LABOUR WON the by-election in Falkirk West by the thinnest of majorities just before Christmas. Labour’s majority of 13,800 in 1997 was slashed to just 705 over the Scottish National Party (SNP).

The seat was made vacant by the resignation of former Labour MP Dennis Canavan, who was rejected by the party for the Scottish Parliament elections, then defeated Labour at the polls. Canavan remains the member of the Scottish Parliament for Falkirk West.

The 16 percent swing to the SNP shows how little enthusiasm there is for New Labour’s polices. Labour’s candidate, former army major Eric Joyce, made a ridiculous speech reminiscent of a First World War general explaining the latest ‘success’. He said, ‘The nationalists have been judged irrelevant in Falkirk. They have been cast aside.’

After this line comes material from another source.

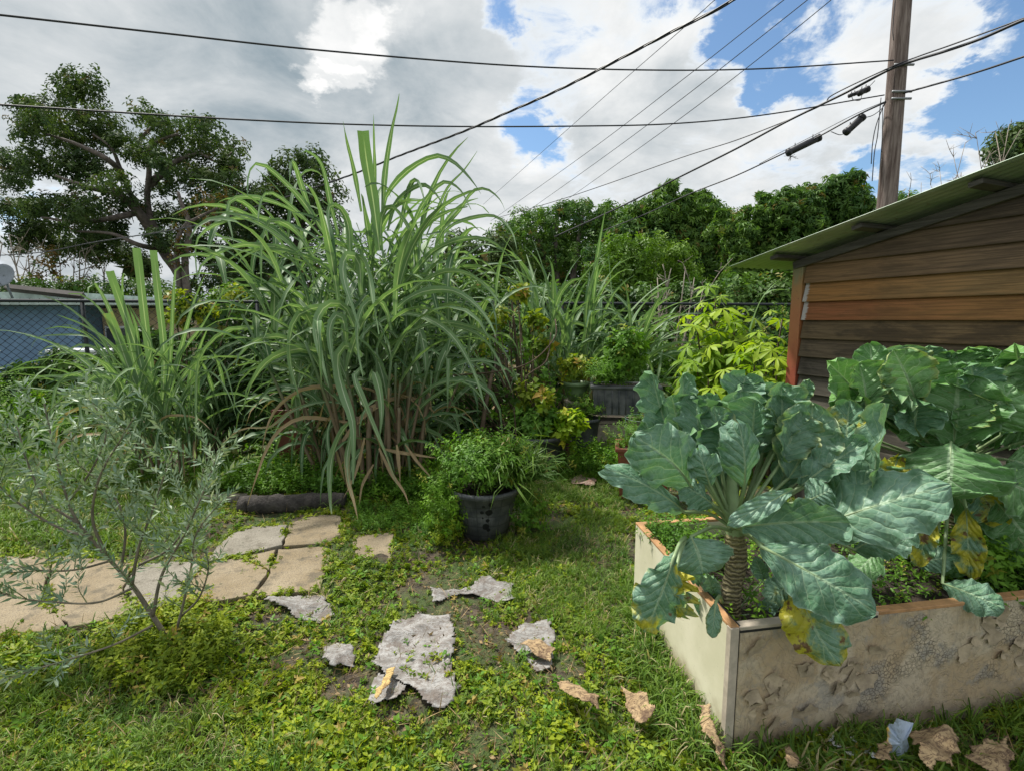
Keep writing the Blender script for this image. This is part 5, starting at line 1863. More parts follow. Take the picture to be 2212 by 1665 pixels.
collard_leaf(col2, S2, *H_(1960, -60), *H_(2100, 110), 80, 2.2, 2.14, mat=M_COLY, cup=.4, ruf=.2, label='brown dying leaf low on the right')
collard_leaf(col2, S2, *E_(1400, 1340), *E_(1320, 1540), 60, 2.2, 2.16, mat=M_COLY, cup=.4, ruf=.3, label='crumpled brown leaf between the two plants')
del V

# ------------------------------------------------------------------ canes
def blade(path, width, trunc=False, face=0.0, fold=.22, twist=0.0, nseg=11, rr=random, basew=.45):
    """strap leaf along world points; returns verts, quads, uv"""
    P_ = np.array(smoothpts(path, 8))
    acc = np.concatenate([[0], np.cumsum(np.linalg.norm(np.diff(P_, axis=0), axis=1))])
    ss = np.linspace(0, acc[-1], nseg + 1)
    Q = np.stack([np.interp(ss, acc, P_[:, i]) for i in range(3)], axis=1)
    T = np.gradient(Q, axis=0)
    T /= np.linalg.norm(T, axis=1)[:, None] + 1e-9
    hd = Q[-1] - Q[0]
    hz = np.array([hd[0], hd[1], 0])
    if np.linalg.norm(hz) < .05: hz = np.array([1, .3, 0.])
    s0 = np.cross(hz, [0, 0, 1.])
    s0 /= np.linalg.norm(s0)
    a0 = rr.uniform(-.9, .9) if twist is None else twist
    prevS = None
    V, UV = [], []
    ph = rr.uniform(0, 6)
    for i in range(nseg + 1):
        s = i / nseg
        sb = s0
        if face > 0:
            vw = np.array([0, 0, CAMH]) - Q[i]
            cf = np.cross(T[i], vw / np.linalg.norm(vw))
            cf /= np.linalg.norm(cf) + 1e-9
            if prevS is not None and cf @ prevS < 0: cf = -cf
            elif prevS is None and cf @ s0 < 0: cf = -cf
            prevS = cf
            sb = s0 * (1 - face) + cf * face
        S = sb - T[i] * (sb @ T[i])
        S /= np.linalg.norm(S) + 1e-9
        N = np.cross(S, T[i])
        a = a0 * (s * 1.6) + .18 * math.sin(s * 7 + ph)
        S2 = S * cos(a) + N * sin(a)
        N2 = N * cos(a) - S * sin(a)
        if trunc:
            w_ = width * (basew + (1 - basew) * min(1, s * 2.2))
        else:
            w_ = width * (basew + (1 - basew) * min(1, s * 3)) * max(.02, 1 - max(0, s - .3) / .7) ** .75
        w_ *= 1 + .05 * math.sin(s * 19 + ph)
        e = .06 * width * math.sin(s * 16 + ph * 2)
        V += [Q[i] - S2 * w_ / 2 + N2 * (fold * w_ + e), Q[i], Q[i] + S2 * w_ / 2 + N2 * (fold * w_ - e)]
        UV += [(0, s), (.5, s), (1, s)]
    Fc = []
    for i in range(nseg):
        a = i * 3
        Fc += [(a, a + 1, a + 4, a + 3), (a + 1, a + 2, a + 5, a + 4)]
    return np.array(V), np.array(Fc), np.array(UV)


def leaf_obj(root, path, width, dry=0.0, rnd=None, **kw):
    V, Fc, UV = blade(path, width, **kw)
    n = len(V)
    return mk('leaf', V, Fc, M_CANE, root, uv=UV, attrs={'rnd': np.full(n, random.random() if rnd is None else rnd), 'dry': np.full(n, dry)})


def free_leaf(p, az, el, L, droop, rr=random, power=1.5):
    """path of a leaf that leaves p at elevation el and arches over"""
    n = 9
    pts = [np.array(p, dtype=float)]
    e = el
    for i in range(n):
        s = (i + .5) / n
        e = max(-1.45, el - droop * s ** power)
        a = az + .12 * math.sin(s * 4 + L * 9)
        pts.append(pts[-1] + np.array([cos(a) * cos(e), sin(a) * cos(e), sin(e)]) * L / n)
    return pts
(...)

The SNP will be very relieved by the result after its poor showing in other by-elections. Its candidate, David Kerr, pushed heavily a message of ‘social justice’ in contrast to some of the recent pronouncements from the SNP leadership.

The Scottish Socialist Party’s Iain Hunter saved his deposit and won a very respectable 5 percent, showing the audience for socialist ideas that exists across Britain.

As John Curtice, deputy director at the ESRC Centre for Research into Elections and Social Trends, wrote in the Independent , ‘What is notable is that this is the fifth by-election in a row in which a candidate standing under a socialist label has passed the 5 percent threshold. ‘It is easily the best record for the far left in post-war Britain.’